Rounding out the Ford/Tomlinson quartet is the bonny mare, Zsa Zoe. The now eight-year-old daughter of Majestic Son has been racing in great form through the spring and measuring up against some of the best of her sex and gait on a regular basis.
The eleven-race winner boasts great course and distance stats with a win and placing in her only two previous visits to Richmond Park. She sneaks in as one of only two runners off the 10m barrier and has a 20m head start on the back marker Sioux Princess whom she was beaten by only a narrow margin two starts ago at Addington.
Despite racing in great form and showing plenty of desire to be there, Zsa Zoe does enter to tomorrow afternoons assignment having missed a bit of work due to a foot injury.

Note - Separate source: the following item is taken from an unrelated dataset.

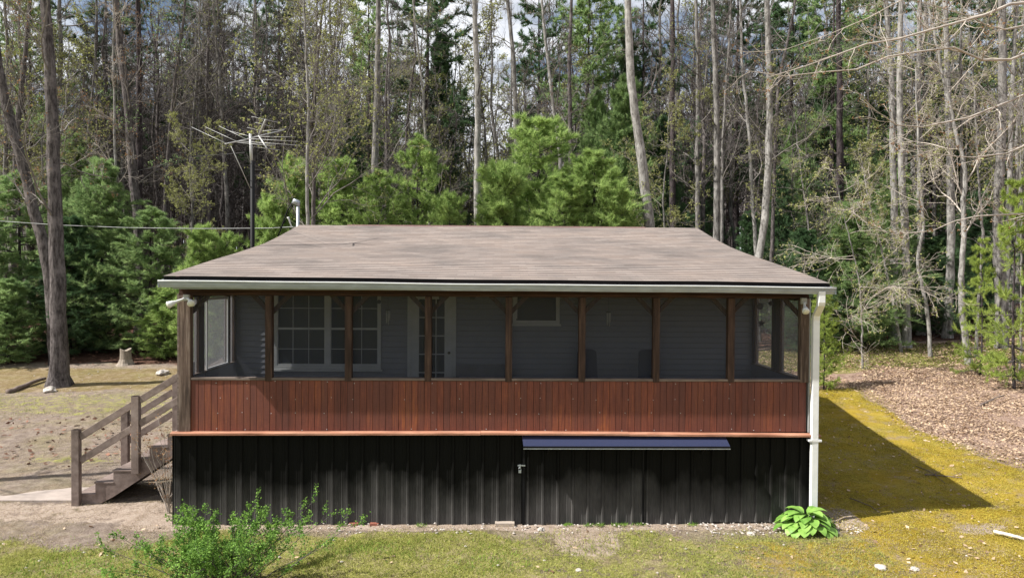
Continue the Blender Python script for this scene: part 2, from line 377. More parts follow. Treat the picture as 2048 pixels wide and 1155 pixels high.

“She got a quarter crack ten days ago, so we put her in the paddock, and I sent Bruce Negus a picture. Kerry Estridge and a few others got involved and recommended we swim her. She has been at Regan Todd’s place since her last start swimming twice a day for five days before being picked up and shod. She has been to the beach today and had never been there before, and we are hoping that was good for her foot. She hasn’t been fast worked since her last start so we are a little unsure as to how she will go but she seems bright and happy.
“Clint (Ford) wanted to put her in foal last year, but she will tell us when she’s ready. If she breeds, she won’t breed until next season, and we are probably leaning towards sending her to Marcoola.
“I know he was a homebred and ours, but that doesn’t matter. We have some lovely yearlings and foals by them, and I’ve been really impressed by them. They have lovely strong shoulders and chests on them. I went and saw him a few months ago and you forget what an impressive animal he was and how strong he was in the chest. The foals we have on the ground born this year look amazing, so hopefully there is a big heart there,” she said.